* DIRECTIVE
Do not include the pictures; repeat the rest of the data exactly.
>> start
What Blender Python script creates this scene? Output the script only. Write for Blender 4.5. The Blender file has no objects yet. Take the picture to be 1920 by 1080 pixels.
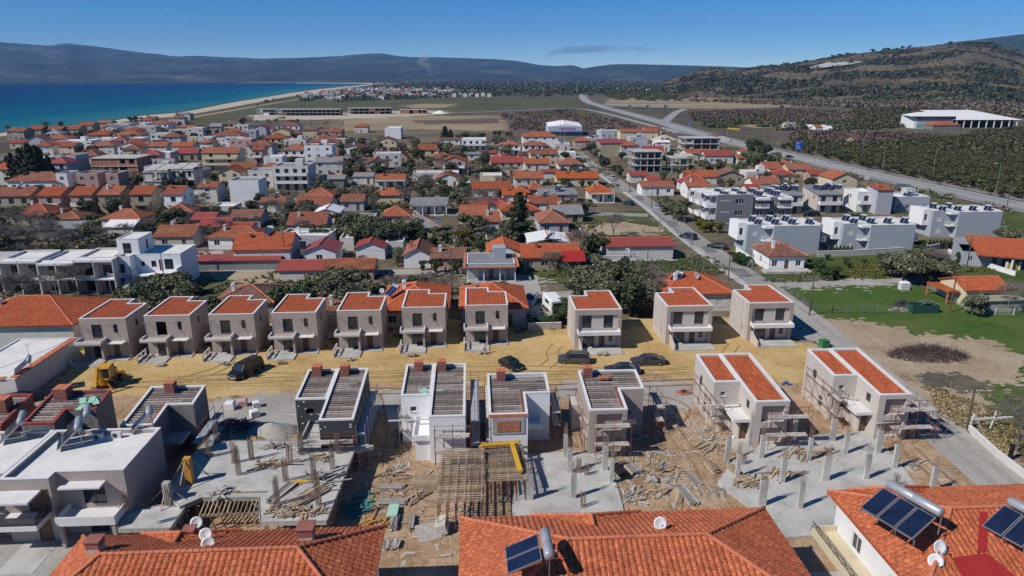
import bpy,math,random
import numpy as np
from mathutils import Vector,Matrix,noise as mnoise
R=math.radians
rnd=random.Random(7)
scene=bpy.context.scene
COL=scene.collection
# ---------------------------------------------------------------- camera, light, exposure
CAM_Z,FPX,PITCH=38.0,1300.0,R(16.86)
cam=bpy.data.cameras.new('camera');cam.sensor_width=36;cam.lens=36*FPX/1920
cam.clip_start=0.5;cam.clip_end=60000
camo=bpy.data.objects.new('camera',cam);COL.objects.link(camo)
camo.location=(0,0,CAM_Z);camo.rotation_euler=(R(90)-PITCH,0,0)
scene.camera=camo
SUN_EL=R(43);SUN_AZ=R(61)
sd=Vector((math.sin(SUN_AZ)*math.cos(SUN_EL),math.cos(SUN_AZ)*math.cos(SUN_EL),-math.sin(SUN_EL)))
sun=bpy.data.lights.new('sun','SUN');sun.energy=4.3;sun.angle=R(0.5);sun.color=(1,.95,.88)
suno=bpy.data.objects.new('sun',sun);COL.objects.link(suno);suno.rotation_euler=sd.to_track_quat('-Z','Y').to_euler()
suno.location=(-60,-20,90)
world=bpy.data.worlds.new('World');scene.world=world;world.use_nodes=True
wn=world.node_tree;wn.nodes.clear()
sky=wn.nodes.new('ShaderNodeTexSky');sky.sky_type='NISHITA';sky.sun_disc=False
sky.sun_elevation=SUN_EL;sky.sun_rotation=SUN_AZ+math.pi
sky.altitude=4500;sky.air_density=1.0;sky.dust_density=0.0;sky.ozone_density=3.2
bg=wn.nodes.new('ShaderNodeBackground');bg.inputs[1].default_value=0.088
wo=wn.nodes.new('ShaderNodeOutputWorld')
hs=wn.nodes.new('ShaderNodeHueSaturation');hs.inputs['Saturation'].default_value=1.42;wn.links.new(sky.outputs[0],hs.inputs['Color']);wn.links.new(hs.outputs[0],bg.inputs[0]);wn.links.new(bg.outputs[0],wo.inputs[0])
scene.view_settings.view_transform='Standard';scene.view_settings.look='None'
scene.view_settings.exposure=0.16;scene.view_settings.gamma=1.0
scene.render.engine='CYCLES'
scene.cycles.volume_bounces=0;scene.cycles.max_bounces=6;scene.cycles.transparent_max_bounces=8
try:
    scene.cycles.volume_max_steps=64
except Exception:pass
def G(px,py,z=0.0):
    """world point at height z seen at pixel px,py of the 1920x1080 photograph"""
    cx=(px-960)/FPX;cy=(540-py)/FPX
    dx,dy,dz=cx,math.cos(PITCH)+cy*math.sin(PITCH),-math.sin(PITCH)+cy*math.cos(PITCH)
    t=(z-CAM_Z)/dz
    return Vector((dx*t,dy*t,z))
def P(w):
    """pixel of a world point"""
    x,y,z=w[0],w[1],w[2]-CAM_Z
    d=y*math.cos(PITCH)-z*math.sin(PITCH);u=y*math.sin(PITCH)+z*math.cos(PITCH)
    return(960+FPX*x/d,540-FPX*u/d)
def MPP(px,py,z=0.0):
    """metres per pixel there"""
    w=G(px,py,z)
    return(w.y*math.cos(PITCH)+(CAM_Z-z)*math.sin(PITCH))/FPX
GR=R(3.2)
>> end
* CORRECT RESULT
What Blender Python script creates this scene? Output the script only. Write for Blender 4.5. The Blender file has no objects yet. Take the picture to be 1920 by 1080 pixels.
import bpy,math,random
import numpy as np
from mathutils import Vector,Matrix,noise as mnoise
R=math.radians
rnd=random.Random(7)
scene=bpy.context.scene
COL=scene.collection
# ---------------------------------------------------------------- camera, light, exposure
CAM_Z,FPX,PITCH=38.0,1300.0,R(16.86)
cam=bpy.data.cameras.new('camera');cam.sensor_width=36;cam.lens=36*FPX/1920
cam.clip_start=0.5;cam.clip_end=60000
camo=bpy.data.objects.new('camera',cam);COL.objects.link(camo)
camo.location=(0,0,CAM_Z);camo.rotation_euler=(R(90)-PITCH,0,0)
scene.camera=camo
SUN_EL=R(43);SUN_AZ=R(61)
sd=Vector((math.sin(SUN_AZ)*math.cos(SUN_EL),math.cos(SUN_AZ)*math.cos(SUN_EL),-math.sin(SUN_EL)))
sun=bpy.data.lights.new('sun','SUN');sun.energy=4.3;sun.angle=R(0.5);sun.color=(1,.95,.88)
suno=bpy.data.objects.new('sun',sun);COL.objects.link(suno);suno.rotation_euler=sd.to_track_quat('-Z','Y').to_euler()
suno.location=(-60,-20,90)
world=bpy.data.worlds.new('World');scene.world=world;world.use_nodes=True
wn=world.node_tree;wn.nodes.clear()
sky=wn.nodes.new('ShaderNodeTexSky');sky.sky_type='NISHITA';sky.sun_disc=False
sky.sun_elevation=SUN_EL;sky.sun_rotation=SUN_AZ+math.pi
sky.altitude=4500;sky.air_density=1.0;sky.dust_density=0.0;sky.ozone_density=3.2
bg=wn.nodes.new('ShaderNodeBackground');bg.inputs[1].default_value=0.088
wo=wn.nodes.new('ShaderNodeOutputWorld')
hs=wn.nodes.new('ShaderNodeHueSaturation');hs.inputs['Saturation'].default_value=1.42;wn.links.new(sky.outputs[0],hs.inputs['Color']);wn.links.new(hs.outputs[0],bg.inputs[0]);wn.links.new(bg.outputs[0],wo.inputs[0])
scene.view_settings.view_transform='Standard';scene.view_settings.look='None'
scene.view_settings.exposure=0.16;scene.view_settings.gamma=1.0
scene.render.engine='CYCLES'
scene.cycles.volume_bounces=0;scene.cycles.max_bounces=6;scene.cycles.transparent_max_bounces=8
try:
    scene.cycles.volume_max_steps=64
except Exception:pass
def G(px,py,z=0.0):
    """world point at height z seen at pixel px,py of the 1920x1080 photograph"""
    cx=(px-960)/FPX;cy=(540-py)/FPX
    dx,dy,dz=cx,math.cos(PITCH)+cy*math.sin(PITCH),-math.sin(PITCH)+cy*math.cos(PITCH)
    t=(z-CAM_Z)/dz
    return Vector((dx*t,dy*t,z))
def P(w):
    """pixel of a world point"""
    x,y,z=w[0],w[1],w[2]-CAM_Z
    d=y*math.cos(PITCH)-z*math.sin(PITCH);u=y*math.sin(PITCH)+z*math.cos(PITCH)
    return(960+FPX*x/d,540-FPX*u/d)
def MPP(px,py,z=0.0):
    """metres per pixel there"""
    w=G(px,py,z)
    return(w.y*math.cos(PITCH)+(CAM_Z-z)*math.sin(PITCH))/FPX
GR=R(3.2)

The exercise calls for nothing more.